Cornflower mentioned our universal need for still points the other day, and I agree; but for me, still points are pauses for action, still only in the sense that movement is temporarily contained, perhaps momentarily halted, not in any sense permanently suspended or evaded. And in the passage where Eliot uses the phrase, he uses the powerful image of dance to capture this:
At the still point of the turning world. Neither flesh nor fleshless;
Neither from nor towards; at the still point, there the dance is,
But neither arrest nor movement. And do not call it fixity,
Where past and future are gathered. Neither movement from nor towards,
Neither ascent nor decline. Except for the point, the still point,
There would be no dance, and there is only the dance.
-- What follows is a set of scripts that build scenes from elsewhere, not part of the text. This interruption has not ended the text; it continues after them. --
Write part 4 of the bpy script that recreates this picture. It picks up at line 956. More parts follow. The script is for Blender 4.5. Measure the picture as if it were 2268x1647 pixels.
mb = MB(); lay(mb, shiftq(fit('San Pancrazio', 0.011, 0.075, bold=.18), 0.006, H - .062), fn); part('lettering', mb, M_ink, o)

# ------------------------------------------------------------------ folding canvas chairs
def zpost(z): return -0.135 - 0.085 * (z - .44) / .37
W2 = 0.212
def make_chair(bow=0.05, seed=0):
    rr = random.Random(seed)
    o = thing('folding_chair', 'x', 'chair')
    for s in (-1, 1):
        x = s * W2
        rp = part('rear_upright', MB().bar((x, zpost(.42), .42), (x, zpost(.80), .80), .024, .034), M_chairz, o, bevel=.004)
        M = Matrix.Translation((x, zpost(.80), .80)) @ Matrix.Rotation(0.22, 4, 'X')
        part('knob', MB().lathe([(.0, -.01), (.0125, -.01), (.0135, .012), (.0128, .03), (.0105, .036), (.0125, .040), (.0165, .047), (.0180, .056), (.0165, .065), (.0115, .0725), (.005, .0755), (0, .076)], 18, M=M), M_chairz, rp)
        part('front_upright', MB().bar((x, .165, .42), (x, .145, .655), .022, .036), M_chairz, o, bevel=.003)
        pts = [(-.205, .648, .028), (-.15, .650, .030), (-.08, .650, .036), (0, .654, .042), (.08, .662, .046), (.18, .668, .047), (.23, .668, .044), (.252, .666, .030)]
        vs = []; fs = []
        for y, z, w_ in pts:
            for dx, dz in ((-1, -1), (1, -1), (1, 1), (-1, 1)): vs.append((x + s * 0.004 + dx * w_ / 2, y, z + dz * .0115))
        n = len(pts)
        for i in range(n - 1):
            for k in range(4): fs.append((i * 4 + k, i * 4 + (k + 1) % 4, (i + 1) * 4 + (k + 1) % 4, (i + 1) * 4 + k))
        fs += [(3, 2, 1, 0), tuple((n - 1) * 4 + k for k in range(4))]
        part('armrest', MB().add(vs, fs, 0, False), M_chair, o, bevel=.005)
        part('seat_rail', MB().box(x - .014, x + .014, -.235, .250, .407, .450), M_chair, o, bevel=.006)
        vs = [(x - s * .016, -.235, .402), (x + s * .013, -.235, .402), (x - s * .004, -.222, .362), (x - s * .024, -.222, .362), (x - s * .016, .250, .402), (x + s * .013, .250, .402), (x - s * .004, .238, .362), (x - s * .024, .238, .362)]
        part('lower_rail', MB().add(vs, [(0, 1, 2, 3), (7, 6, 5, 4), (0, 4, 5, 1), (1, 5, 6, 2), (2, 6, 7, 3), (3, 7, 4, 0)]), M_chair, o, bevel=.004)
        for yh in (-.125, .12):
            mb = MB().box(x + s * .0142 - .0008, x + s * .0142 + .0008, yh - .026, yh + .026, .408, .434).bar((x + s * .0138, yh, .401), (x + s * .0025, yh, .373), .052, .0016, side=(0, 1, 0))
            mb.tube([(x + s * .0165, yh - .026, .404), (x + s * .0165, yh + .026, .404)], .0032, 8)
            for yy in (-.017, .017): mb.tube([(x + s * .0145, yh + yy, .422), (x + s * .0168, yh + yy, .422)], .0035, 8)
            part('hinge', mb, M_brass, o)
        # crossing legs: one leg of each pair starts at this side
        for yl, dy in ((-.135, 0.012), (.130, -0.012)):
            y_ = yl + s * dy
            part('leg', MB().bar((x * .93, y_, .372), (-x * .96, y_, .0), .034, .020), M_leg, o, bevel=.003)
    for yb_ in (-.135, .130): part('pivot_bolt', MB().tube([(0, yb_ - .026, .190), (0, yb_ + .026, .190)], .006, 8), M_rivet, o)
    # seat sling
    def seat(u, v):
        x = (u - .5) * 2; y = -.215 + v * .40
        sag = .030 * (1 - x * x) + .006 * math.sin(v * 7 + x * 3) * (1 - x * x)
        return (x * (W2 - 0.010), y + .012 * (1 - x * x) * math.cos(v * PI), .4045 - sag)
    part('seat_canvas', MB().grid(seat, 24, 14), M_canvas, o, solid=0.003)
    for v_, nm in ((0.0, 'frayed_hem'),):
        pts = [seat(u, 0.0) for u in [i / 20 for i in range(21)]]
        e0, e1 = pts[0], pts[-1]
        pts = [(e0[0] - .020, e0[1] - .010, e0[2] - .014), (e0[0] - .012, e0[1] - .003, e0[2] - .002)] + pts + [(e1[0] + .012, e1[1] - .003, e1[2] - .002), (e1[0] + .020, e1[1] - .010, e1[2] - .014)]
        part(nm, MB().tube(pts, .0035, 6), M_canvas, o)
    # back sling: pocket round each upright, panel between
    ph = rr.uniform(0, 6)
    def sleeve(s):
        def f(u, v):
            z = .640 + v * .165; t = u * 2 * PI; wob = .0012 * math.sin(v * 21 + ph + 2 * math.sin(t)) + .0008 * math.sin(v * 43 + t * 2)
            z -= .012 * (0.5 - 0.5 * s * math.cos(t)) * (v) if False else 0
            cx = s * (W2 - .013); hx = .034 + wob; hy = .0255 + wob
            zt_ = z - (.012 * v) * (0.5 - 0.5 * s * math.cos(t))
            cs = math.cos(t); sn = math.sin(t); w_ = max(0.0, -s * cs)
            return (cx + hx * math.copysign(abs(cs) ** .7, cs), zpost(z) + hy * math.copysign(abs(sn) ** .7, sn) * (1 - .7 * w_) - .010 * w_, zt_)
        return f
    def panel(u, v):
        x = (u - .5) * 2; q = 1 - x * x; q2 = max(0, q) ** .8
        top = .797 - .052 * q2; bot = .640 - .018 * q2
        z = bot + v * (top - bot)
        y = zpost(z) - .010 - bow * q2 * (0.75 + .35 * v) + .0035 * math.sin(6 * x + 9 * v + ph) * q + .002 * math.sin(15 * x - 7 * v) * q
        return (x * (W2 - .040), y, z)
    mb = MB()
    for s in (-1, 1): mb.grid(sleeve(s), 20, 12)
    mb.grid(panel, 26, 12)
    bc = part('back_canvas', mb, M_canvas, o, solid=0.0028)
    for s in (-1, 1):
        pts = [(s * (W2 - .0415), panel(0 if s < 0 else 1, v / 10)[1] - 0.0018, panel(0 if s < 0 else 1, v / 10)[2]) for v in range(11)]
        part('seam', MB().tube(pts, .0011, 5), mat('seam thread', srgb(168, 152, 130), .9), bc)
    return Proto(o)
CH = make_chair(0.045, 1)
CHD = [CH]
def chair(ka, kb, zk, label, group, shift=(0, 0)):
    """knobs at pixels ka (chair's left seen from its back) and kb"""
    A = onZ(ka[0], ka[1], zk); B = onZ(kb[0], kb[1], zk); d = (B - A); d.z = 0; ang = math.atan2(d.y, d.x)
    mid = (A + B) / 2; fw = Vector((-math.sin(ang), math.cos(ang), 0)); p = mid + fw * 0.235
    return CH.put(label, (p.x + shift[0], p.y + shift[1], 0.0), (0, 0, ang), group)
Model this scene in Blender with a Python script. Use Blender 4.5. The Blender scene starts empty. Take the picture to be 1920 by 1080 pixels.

I am passionate about dance and I love this image. The violence of a reel, the clodhopping rumbustiousness of country dancing, the grace of a waltz, the care and structure of a minuet, the heightened sensibility and tautness of the ballet, they all seem wonderful images of life: pattern you cannot quite understand or achieve, intimacies and ephemeral contacts; grace and sweat blood and tears - how perfect do you want your images to be?
Eliot plays with this image and ones like it - to do with stillness and movement - several times in Four Quartets. He talks of
The stillness, as a Chinese jar still
Moves perpetually in its stillness.
Not the stillness of the violin, while the note lasts,
Not that only ...
Or
... a limited value
In the knowledge derived from experience.
The knowledge imposes a pattern, and falsifies,
For the pattern is new in every moment
And every moment is a new and shocking
Valuation of all we have been. ...
The pattern here is the dance, and one particular Dance I love is Anthony Powells' Dance To The Music Of Time, the twelve volume sequence of novels which covers a slice - an ever changing slice - of English society from the First World War to the 1970s. They are hilarious and tragic and they make me understand - for brief fleeting moments - how people work. I read them all every New Year, and I shall start tomorrow of A Question of Upbringing; I shall not post exhaustively on each of them, that were tedium for my readers, but I shall offer you a little vignette or paragraph from each as we go along. So, come and Dance with me!